Il crepuscolo dello Yokozuna. Il 4 febbraio 2010 ha annunciato il proprio ritiro dal sumô il ventinovenne campione Asashôryû Akinori, diventato nel marzo del 2003, ad appena ventidue anni, dopo poco più di 3 anni dal suo debutto, il 68° yokozuna (grande campione), il grado più alto nella piramide gerarchica dei rikishi, ossia i sumotori professionisti.Una posizione privilegiata (che un lottatore può raggiungere se vince due tornei di fila e possiede le qualità morali necessarie al titolo, valutate da un apposito comitato nazionale), che dà diritto a un assegno mensile di quasi 3 milioni di yen, oltre a bonus, premi speciali e a un generoso vitalizio a fine carriera. Lo yokozuna non può essere retrocesso se ottiene in seguito cattivi risultati, ma ci si attende allora il ritiro. Primo yokozuna della storia di nazionalità mongola, Asashôryû ha scalato molto rapidamente il vertice della piramide dei rikishi, vincendo 25 yusho (i trofei che premiano il vincitore di ognuno dei 6 tornei ufficiali dell’anno), accumulando record e divenendo il terzo più titolato nell’intera storia del sumô dopo Taihô (32 trofei) e Chiyonofuji (31).

Il suo ritiro è maturato al termine di una lunga riunione col comitato direttivo dell'Associazione Nihon Sumô Kyôkai, al quale doveva rispondere delle accuse di aver, ubriaco, ferito seriamente un uomo rompendogli il setto nasale, in un night-club di Tôkyô. Di regola, i sumotori si attengono a precise regole comportamentali, Asashôryû invece ha violato spesso le tradizionali norme etiche del sumô, con atteggiamenti poco consoni (contestando i verdetti dei giudici; atterrando il lottatore rivale prendendolo per i capelli, gesto assolutamente vietato ecc.) a quello che dal 1909 è lo sport nazionale giapponese, strettamente associato alla cultura nipponica, di cui è parte integrante sin dai tempi remoti. Secondo il mito, riportato dal Kojiki (il documento storico più antico del Giappone, 712 d.C.), il dio Take-mikazuchi stabilì la supremazia della popolazione nipponica sulle isole dell’arcipelago vincendo un incontro di sumô. Praticato regolarmente dall’VIII secolo presso la Corte imperiale, nei secoli il sumô si è evoluto da rito religioso a favore della prosperità nazionale ad attività d’addestramento militare, fino alla connotazione attuale di sport. Tuttavia l’area circolare entro la quale si svolgono gli incontri (sormontata da una struttura di legno che ricorda i tetti dei templi shintoisti), è considerata un luogo sacro, che deve essere purificato prima d’ogni torneo mediante antichi rituali. Asashôryû si è ritirato volontariamente poiché l'espulsione a vita minacciata dall’Associazione Sumô gli sarebbe costata il premio di pensionamento che è normalmente concesso ai campioni che si ritirano (nel suo caso l’Associazione ha proposto l’ingente cifra di 1.200.000 dollari, seconda solo ai 1.300.000 ricevuti dall’ex yokozuna Takanihana, provocando l’ira di alcuni fan, soprattutto in tempi difficili per tanta gente in Giappone).

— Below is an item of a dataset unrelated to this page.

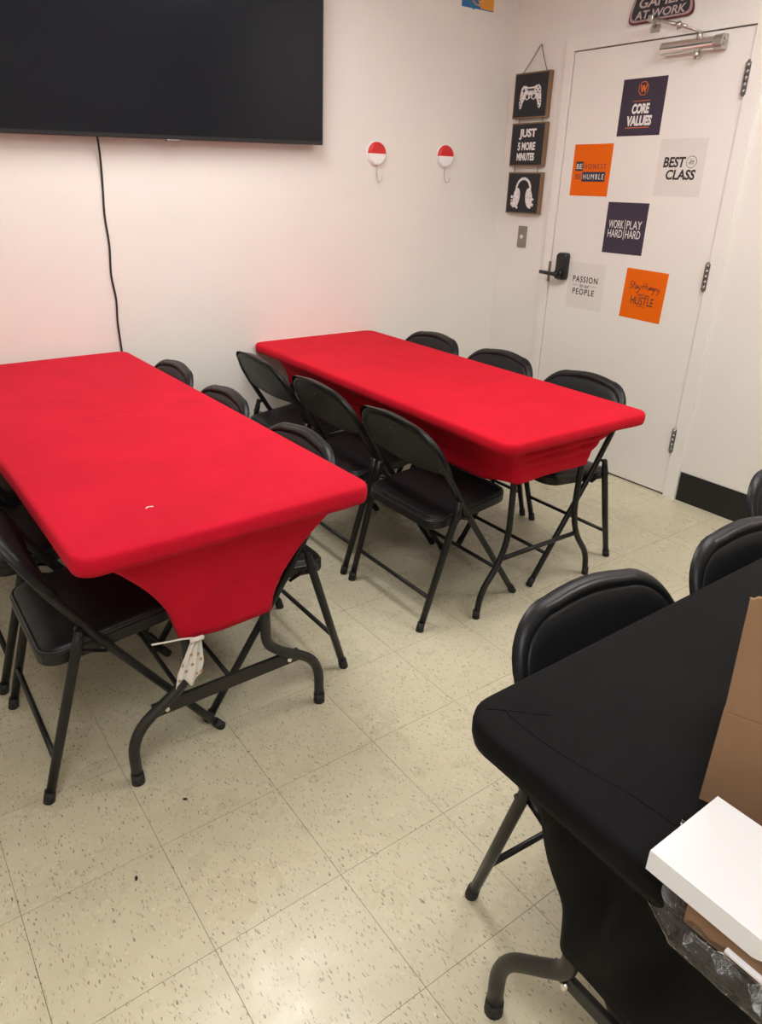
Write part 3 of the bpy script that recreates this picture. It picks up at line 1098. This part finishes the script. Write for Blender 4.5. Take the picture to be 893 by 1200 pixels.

Molti giornali mongoli hanno accusato l’Associazione Sumô di cospirazione contro Asashôryû (che non ha la cittadinanza giapponese e non può ora rimanere nell’Associazione neppure come allenatore): avrebbe fatto pressioni per il ritiro solo per paura che il fiero yokozuna infrangesse la leggenda del sumô e il record di 32 titoli vinti dall’ex yokozuna nipponico Taihô. Del resto, nessun rikishi giapponese di nascita ha vinto un titolo nell’antica lotta del Sol Levante dal gennaio del 2006. Tra i 42 rikishi che occupano i 5 gradi più alti della piramide, 16 sono stranieri, tra cui lo yokozuna mongolo Hakuho, tanto che l’Associazione ha emanato a febbraio nuove norme per limitare il numero degli stranieri ad uno per scuderia. Ma questo è solo l’ultimo dei problemi che affliggono il sumô, sconvolto negli ultimi anni da numerosi scandali (uso di stupefacenti; minacce di morte e la condanna a 6 anni di prigione al capo di una scuderia per maltrattamenti fisici fino alla morte di un sumotori di 17 anni) che ne hanno compromesso l’immagine.